Dictionary-Style Word Details

Verb

Video can be a verb in the sense of recording something on video.
Example: “They video every workshop for new staff.”

Text is also a verb, usually meaning to send a text message.
Example: “Text me when you arrive.”

Noun

Video as a noun means recorded moving images, often with sound.
Example: “The video explained the process clearly.”

Text as a noun usually means written words, and sometimes a text message.
Example: “The text was easier to skim than the video.”

Synonyms

For video, near substitutes may include clip, recording, footage, or presentation, depending on context.

For text, near substitutes may include writing, copy, message, document, or wording, depending on context.

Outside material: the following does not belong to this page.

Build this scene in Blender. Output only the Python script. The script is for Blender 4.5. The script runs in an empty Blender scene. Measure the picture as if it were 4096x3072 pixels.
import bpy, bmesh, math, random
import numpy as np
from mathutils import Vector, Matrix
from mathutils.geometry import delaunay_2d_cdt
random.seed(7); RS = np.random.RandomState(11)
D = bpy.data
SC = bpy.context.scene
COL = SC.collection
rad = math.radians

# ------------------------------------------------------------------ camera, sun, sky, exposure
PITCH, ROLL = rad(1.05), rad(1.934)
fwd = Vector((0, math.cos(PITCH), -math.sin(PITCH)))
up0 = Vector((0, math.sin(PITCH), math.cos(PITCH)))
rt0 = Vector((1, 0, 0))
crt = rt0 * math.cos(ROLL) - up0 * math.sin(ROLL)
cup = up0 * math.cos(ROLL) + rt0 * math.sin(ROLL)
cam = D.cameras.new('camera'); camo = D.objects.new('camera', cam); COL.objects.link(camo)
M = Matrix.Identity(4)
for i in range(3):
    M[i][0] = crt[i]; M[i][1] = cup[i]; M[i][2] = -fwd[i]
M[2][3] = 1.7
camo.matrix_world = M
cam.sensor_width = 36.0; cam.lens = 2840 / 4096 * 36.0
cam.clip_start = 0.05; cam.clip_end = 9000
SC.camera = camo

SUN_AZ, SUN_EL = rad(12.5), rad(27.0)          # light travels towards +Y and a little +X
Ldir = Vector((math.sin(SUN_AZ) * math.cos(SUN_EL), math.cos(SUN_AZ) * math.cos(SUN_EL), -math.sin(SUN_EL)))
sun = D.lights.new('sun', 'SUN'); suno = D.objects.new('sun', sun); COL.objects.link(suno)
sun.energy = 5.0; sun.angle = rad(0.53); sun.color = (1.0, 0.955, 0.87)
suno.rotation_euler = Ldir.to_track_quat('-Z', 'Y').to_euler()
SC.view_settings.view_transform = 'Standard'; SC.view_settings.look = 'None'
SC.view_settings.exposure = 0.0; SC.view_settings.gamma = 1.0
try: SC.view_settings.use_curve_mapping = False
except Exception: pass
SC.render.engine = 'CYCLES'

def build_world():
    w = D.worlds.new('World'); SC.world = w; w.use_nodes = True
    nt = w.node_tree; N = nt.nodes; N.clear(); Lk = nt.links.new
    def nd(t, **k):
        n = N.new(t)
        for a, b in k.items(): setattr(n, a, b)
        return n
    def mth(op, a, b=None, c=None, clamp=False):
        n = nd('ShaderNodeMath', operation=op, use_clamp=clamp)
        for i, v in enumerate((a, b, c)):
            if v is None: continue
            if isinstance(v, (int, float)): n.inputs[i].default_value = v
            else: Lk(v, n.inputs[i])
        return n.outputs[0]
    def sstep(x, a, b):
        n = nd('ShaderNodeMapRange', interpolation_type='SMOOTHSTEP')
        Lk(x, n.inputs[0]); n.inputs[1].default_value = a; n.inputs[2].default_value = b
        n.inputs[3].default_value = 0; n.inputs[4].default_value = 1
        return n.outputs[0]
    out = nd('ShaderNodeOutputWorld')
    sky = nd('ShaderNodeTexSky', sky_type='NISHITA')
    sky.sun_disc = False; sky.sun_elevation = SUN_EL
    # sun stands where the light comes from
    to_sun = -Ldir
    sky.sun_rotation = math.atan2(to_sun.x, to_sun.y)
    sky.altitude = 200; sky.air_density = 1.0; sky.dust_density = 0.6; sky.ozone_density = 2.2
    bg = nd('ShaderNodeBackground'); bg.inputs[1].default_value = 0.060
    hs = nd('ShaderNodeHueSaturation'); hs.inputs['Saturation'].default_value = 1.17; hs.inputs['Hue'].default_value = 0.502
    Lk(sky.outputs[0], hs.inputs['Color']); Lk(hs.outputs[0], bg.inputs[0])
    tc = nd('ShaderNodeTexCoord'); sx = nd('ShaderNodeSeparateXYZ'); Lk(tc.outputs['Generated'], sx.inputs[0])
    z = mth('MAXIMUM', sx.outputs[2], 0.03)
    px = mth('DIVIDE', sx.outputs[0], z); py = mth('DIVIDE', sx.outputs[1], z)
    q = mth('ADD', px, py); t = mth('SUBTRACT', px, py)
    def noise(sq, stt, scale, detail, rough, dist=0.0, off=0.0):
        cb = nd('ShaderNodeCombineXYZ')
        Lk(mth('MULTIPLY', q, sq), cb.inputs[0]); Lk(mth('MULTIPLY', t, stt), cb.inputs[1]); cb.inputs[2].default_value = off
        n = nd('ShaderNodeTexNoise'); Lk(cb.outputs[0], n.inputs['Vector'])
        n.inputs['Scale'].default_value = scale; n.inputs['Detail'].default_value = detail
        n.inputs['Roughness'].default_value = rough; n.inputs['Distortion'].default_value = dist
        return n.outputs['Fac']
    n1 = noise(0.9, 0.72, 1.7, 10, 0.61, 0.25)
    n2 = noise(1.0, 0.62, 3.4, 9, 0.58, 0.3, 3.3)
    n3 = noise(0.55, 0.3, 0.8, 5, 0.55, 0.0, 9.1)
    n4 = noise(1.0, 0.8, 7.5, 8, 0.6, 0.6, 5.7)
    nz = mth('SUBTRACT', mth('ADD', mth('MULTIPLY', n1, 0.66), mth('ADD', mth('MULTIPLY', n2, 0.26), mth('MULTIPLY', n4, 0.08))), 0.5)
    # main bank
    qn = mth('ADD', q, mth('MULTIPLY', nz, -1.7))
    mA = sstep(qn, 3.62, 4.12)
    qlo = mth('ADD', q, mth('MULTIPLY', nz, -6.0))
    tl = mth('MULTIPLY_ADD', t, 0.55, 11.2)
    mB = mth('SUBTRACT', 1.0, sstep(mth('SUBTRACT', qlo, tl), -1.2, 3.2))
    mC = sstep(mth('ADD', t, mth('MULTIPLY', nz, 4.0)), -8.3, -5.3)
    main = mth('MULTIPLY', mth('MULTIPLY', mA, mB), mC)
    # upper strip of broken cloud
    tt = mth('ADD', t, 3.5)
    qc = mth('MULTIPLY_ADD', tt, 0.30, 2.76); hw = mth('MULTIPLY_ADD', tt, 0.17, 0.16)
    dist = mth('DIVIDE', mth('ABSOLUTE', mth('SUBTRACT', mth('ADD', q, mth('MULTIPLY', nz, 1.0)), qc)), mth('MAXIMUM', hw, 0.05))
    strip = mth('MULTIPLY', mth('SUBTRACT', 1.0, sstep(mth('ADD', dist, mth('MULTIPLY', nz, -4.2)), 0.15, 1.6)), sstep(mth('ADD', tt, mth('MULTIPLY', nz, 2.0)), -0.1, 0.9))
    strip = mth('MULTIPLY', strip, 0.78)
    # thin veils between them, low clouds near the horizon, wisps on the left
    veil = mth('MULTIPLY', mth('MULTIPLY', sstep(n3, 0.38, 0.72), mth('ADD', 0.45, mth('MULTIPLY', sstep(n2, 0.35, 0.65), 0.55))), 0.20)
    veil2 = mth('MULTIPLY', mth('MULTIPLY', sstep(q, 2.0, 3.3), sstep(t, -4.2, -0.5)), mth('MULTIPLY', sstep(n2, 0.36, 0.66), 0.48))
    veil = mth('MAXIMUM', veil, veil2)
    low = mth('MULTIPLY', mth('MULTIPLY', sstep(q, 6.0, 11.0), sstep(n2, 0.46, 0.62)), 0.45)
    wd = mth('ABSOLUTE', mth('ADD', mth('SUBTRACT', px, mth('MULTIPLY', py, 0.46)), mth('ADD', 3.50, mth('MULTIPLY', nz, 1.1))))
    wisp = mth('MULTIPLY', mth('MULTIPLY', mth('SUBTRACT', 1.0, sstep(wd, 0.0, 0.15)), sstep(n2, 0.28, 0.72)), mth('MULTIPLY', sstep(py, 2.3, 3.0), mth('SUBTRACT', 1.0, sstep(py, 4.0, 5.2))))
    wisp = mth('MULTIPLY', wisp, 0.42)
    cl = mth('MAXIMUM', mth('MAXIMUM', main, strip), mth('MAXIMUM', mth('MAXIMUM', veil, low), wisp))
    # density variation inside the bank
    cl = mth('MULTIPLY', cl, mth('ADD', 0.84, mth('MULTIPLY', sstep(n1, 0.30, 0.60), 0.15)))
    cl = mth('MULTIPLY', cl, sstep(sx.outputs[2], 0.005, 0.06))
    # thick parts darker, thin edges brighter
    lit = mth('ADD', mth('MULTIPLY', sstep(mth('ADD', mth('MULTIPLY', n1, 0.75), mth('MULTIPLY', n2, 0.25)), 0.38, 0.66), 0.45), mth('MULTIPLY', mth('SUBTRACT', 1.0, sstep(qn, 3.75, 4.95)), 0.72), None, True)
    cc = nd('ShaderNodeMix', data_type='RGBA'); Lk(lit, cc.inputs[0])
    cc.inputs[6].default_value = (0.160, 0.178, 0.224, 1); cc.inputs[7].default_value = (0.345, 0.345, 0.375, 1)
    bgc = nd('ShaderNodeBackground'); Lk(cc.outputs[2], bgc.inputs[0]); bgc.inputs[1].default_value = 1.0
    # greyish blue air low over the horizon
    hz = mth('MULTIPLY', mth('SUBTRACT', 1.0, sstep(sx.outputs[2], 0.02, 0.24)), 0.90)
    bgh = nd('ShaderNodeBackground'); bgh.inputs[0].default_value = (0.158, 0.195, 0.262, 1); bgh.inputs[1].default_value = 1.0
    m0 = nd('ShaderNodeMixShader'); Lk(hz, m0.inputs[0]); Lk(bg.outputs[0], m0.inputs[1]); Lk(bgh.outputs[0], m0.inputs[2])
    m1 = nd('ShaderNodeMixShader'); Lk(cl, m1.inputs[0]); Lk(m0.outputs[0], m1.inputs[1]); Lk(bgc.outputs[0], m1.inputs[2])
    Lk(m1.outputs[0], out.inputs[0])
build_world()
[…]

These are not perfect matches in every sentence, so context still matters.

Example Sentences

“Watch the video first, then read the text for the exact details.”

“The video felt more personal, but the text was easier to save.”

“We posted the video on the homepage and added the text below it.”

“For quick updates, text usually works better than video.”

Word History

Text is an older and broader word in English, long associated with written words.

Video is a newer everyday term tied to recorded visual material and modern screen-based communication.

Today, both words are common, but they still point to clearly different forms of delivery.

Phrases Containing

Common phrases with video include video call, video clip, video lesson, video recording, and video message.

Common phrases with text include text message, text thread, text summary, text version, and body text.

Conclusion

In video vs text, the difference is simple but important: video delivers information through moving visuals, often with sound, while text delivers information through written words.

Choose video when people need to see or hear the message. Choose text when they need to read, search, quote, or revisit it quickly.